The grounds upon which the petitioner relies, are lettered as follows: (a), (b), (c), (d), (e), (f), and (g), and will be considered in regular order.
"(a)." This ground can not be sustained for the reason that there is no provision of the Constitution, requiring that a survey should be made or a plat filed, before an election could be held; and, even conceding that such requirement, under the case of McLaurin v. Tatum, 85 S.C. 444,67 S.E. 560, is a condition precedent, it was rendered ineffectual by the validating act of 1912.
"The pivotal point in a healing or validating statute is that it must be confined to acts which the legislature could previously have authorized." State v. Whitesides, 30 S.C. 579,9 S.E. 661; State v. Neely, 30 S.C. 587, 9 S.E. 664.
"Although necessarily retroactive, curative acts are not for that reason invalid; for the general rule is that the legislature can validate any act, which it might originally have authorized." 26 Enc. of Law, 698-9.
"A retrospective statute, curing defects in legal proceedings, where they are in their nature irregularities only, and do not extend to matters of jurisdiction, is not void on unconstitutional grounds, unless expressly forbidden. Of this class, are the statutes to cure irregularities, in the assessment of property for taxation, and the levy of taxes thereon; *Page 322 irregularities in the votes, or other action by municipal corporations, or the like, where a statutory power has failed of due and regular execution, through the carelessness of officers or other cause, irregular proceedings in Courts, etc. The rule applicable to cases of this description, is substantially the following: If the thing wanting, or which failed to be done, and which constitutes the defect in the proceedings, is something the necessity for which, the legislature might have dispensed with, by prior statute, then it is not beyond the power of the legislature, to dispense with it by subsequent statute. And if the irregularity consists in doing some act, it is equally competent to make the same immaterial, by a subsequent law." Cooley's Con. Lim. 456-7.
These authorities are quoted with approval in the case ofHodge v. School District, 80 S.C. 518, 61 S.E. 1009, and are conclusive of this question.

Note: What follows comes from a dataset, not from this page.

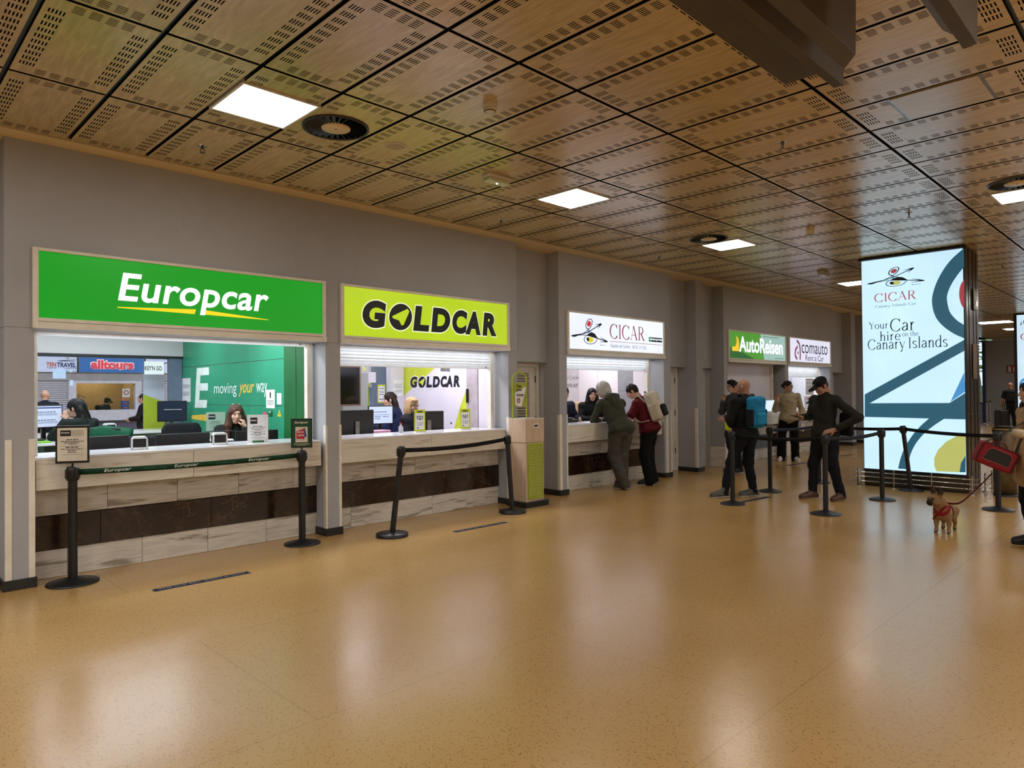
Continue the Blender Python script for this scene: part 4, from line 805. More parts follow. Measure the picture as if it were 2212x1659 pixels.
# document readers on the worktop
def reader(label, x, y, z, rz, s=1):
    t = thing('document_reader', label, 'scanner', (x, y, z), rz)
    sh = MB(); sh.prism([(-.075, .0), (.075, .0), (.07, .105), (.05, .125), (-.05, .125), (-.07, .105)], lambda u, v, q: (u, q, v), -.07, .06); obj('shell', sh, mat('grey_white_plastic', '#cfd2d4', .35), t, .006)
    obj('opening', MB().box(-.058, .058, -.072, -.06, .022, .105), M_black, t, .004); obj('glass_bed', MB().box(-.055, .055, -.13, -.06, .0, .02), MATS['grey_white_plastic'], t, .004); obj('side_panel', MB().box(-.081, -.074, -.045, .035, .015, .1), M_black, t, .004)
    put('side_mark', ribbon(cat_rom([(-.02, .035), (.015, .04), (-.015, .075), (.02, .085)]), .007), M_white, t, (-.081, 0, 0), '-x', .001); return t
reader('white and black document reader left of the big monitor', *(2.123, 7.320, 1.103)[:2], 1.085, -.25); reader('white and black document reader right of the big monitor', *(2.897, 7.320, 1.103)[:2], 1.085, -.25); reader('small document reader on the back counter', *(2.797, 11.000, 1.142)[:2], 1.09, .1)
# chairs
M_chair = fabric('chair_black', '#1c1c1f', .8); M_jacket = fabric('jacket_green', '#0c4a30')
def chair(label, x, y, rz, m=M_chair, seat=.55, top=1.12, jacket=None, w=.46):
    t = thing('office_chair', label, 'chair', (x, y, 0), rz)
    obj('seat', MB().box(-.24, .24, -.22, .24, seat-.08, seat), m, t, .03); b = MB(); b.prism([(-w/2, seat+.1), (w/2, seat+.1), (w/2*.96, top-.08), (w/2*.8, top), (-w/2*.8, top), (-w/2*.96, top-.08)], lambda u, v, q: (u, q, v), -.28, -.21); obj('backrest', b, m, t, .03)
    obj('back_bar', MB().box(-.03, .03, -.3, -.27, seat-.06, seat+.3), M_black, t); obj('column', MB().cyl((0, 0, .08), (0, 0, seat-.08), .03), M_black, t)
    for k in range(5): a = k*2*math.pi/5; l = MB(); l.cbox((.15*math.cos(a), .15*math.sin(a), .07), (.3, .04, .03), Matrix.Rotation(a, 3, 'Z')); l.lathe([(.0, 0), (.025, .01), (.025, .05), (0, .06)], (.29*math.cos(a), .29*math.sin(a), 0), 10); obj('leg', l, M_black, t)
    if jacket:
        v, f = [], []
        j = MB(); n = 12
        for side in (0, 1):
            for i in range(n+1):
                u = -.3+.6*i/n; wv = .012*math.sin(i*1.7); dr = abs(u)*.35
                for (yy, zz) in ((-.19+.04*(1-side), top+.03-dr*.4), (-.17 if not side else -.31+wv, top+.015-dr), (-.13+wv if not side else -.34+wv, top-.25-dr)): v.append((u*(1+.2*(zz < top-.1)), yy if not side else yy, zz))
        for side in (0, 1):
            o = side*(n+1)*3
            for i in range(n):
                for k in range(2): f.append((o+i*3+k, o+i*3+k+1, o+i*3+3+k+1, o+i*3+3+k))
        j.add(v, f, True); o = obj('draped_jacket', j, jacket, t); sd = o.modifiers.new('thick', 'SOLIDIFY'); sd.thickness = .02
    return t
chair('office chair draped with a dark green jacket', *(2.413, 9.450, 1.123)[:2], math.pi+2.6, jacket=M_jacket, top=1.22); chair('black office chair back right of the green jacket, under the navy screen', *(3.165, 9.000, 1.160)[:2], math.pi*.98, top=1.25, w=.5)
chair('low black chair back between the two document readers', *(2.587, 8.600, 1.104)[:2], math.pi*.95, top=1.13); chair('low black chair back beside the framed white notice', *(2.034, 8.550, 1.137)[:2], math.pi*1.05, top=1.11)
chair('beige padded chair behind the bird sign counter', *(10.492, 8.700, 1.149)[:2], math.pi*.9, m=mat('beige_leather', '#cdb592', .45, c2='#c2a985'), seat=.7, top=1.4, w=.5)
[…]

"(b)." There are two reasons why this ground cannot be sustained: 1. Because the provision in section 4 of the act of 1907, that "it shall be the duty of the county officers, charged with the assessment and collection of taxes, to levy and collect annually from all the property, real and personal, within the limits of such school district, a sum sufficient to pay the interest on such bonds, and also a sum sufficient to provide a sinking fund, for the payment of such bonds when due," has reference to those officers in the county, who are authorized to levy and collect the taxes in such cases; and, 2. Because the provisions of the section just quoted, have reference to future action, and are not a condition precedent to the holding of an election, for the purpose of determining whether the bonds should be issued. That section does not relate to the issuing of the bonds, but to their payment, after they have been issued. A similar question arose in the case of Welch v. Getzen, 85 S.C. 156,67 S.E. 294, and was thus disposed of, by the Court: "Conceding `that there is no provision of the law, allowing the levy of a special tax, in the high school district, *Page 323 for the purpose of paying off coupon bonds, issued to raise funds for high school purposes in such district,' we fail to see why that should be a ground for enjoining the issue of such bonds, as it is not a condition precedent. When bonds are issued, there arises a contract between the purchaser and seller, the obligation of which cannot be impaired, as it would be in violation of article I, section 10 of the United States Constitution, and of article I, section 8 of the Constitution of South Carolina. All parties having entered into a valid contract, a remedy for its enforcement will always be found."
"(c)." It is only necessary to cite the following cases, to show that this ground cannot be sustained: Connor v. Ry.,23 S.C. 427; Floyd v. Perrin, 30 S.C. 1, 8 S.E. 14; Riley v. Union Station Co., 71 S.C. 457, 51 S.E. 485;State v. O'Day, 74 S.C. 448, 54 S.E. 607; Park v. Cotton Mills, 75 S.C. 560, 56 S.E. 234;Aycock-Little Co. v. Ry., 76 S.C. 331, 57 S.E. 27; Buist v.Charleston, 77 S.C. 260, 57 S.E. 862; State v. Hunter,79 S.C. 91, 60 S.E. 226; Jellico v. Commissioners, 83 S.C. 481,65 S.E. 725; Power Co. v. Walker, 89 S.C. 84; State v. Fant, 88 S.C. 493, 70 S.E. 1029.
"(d)." This ground cannot be sustained for the reason that the validating act of 1912, cures such irregularities.
"(e)." What has already been said disposes of this question.
"(f)." The case of Welch v. Getzen, 85 S.C. 156,67 S.E. 294, shows that this ground cannot be sustained, as Geo. W. Taylor and J.B. Duke, were defacto trustees.
"(g)." What has already been said, disposes of this ground.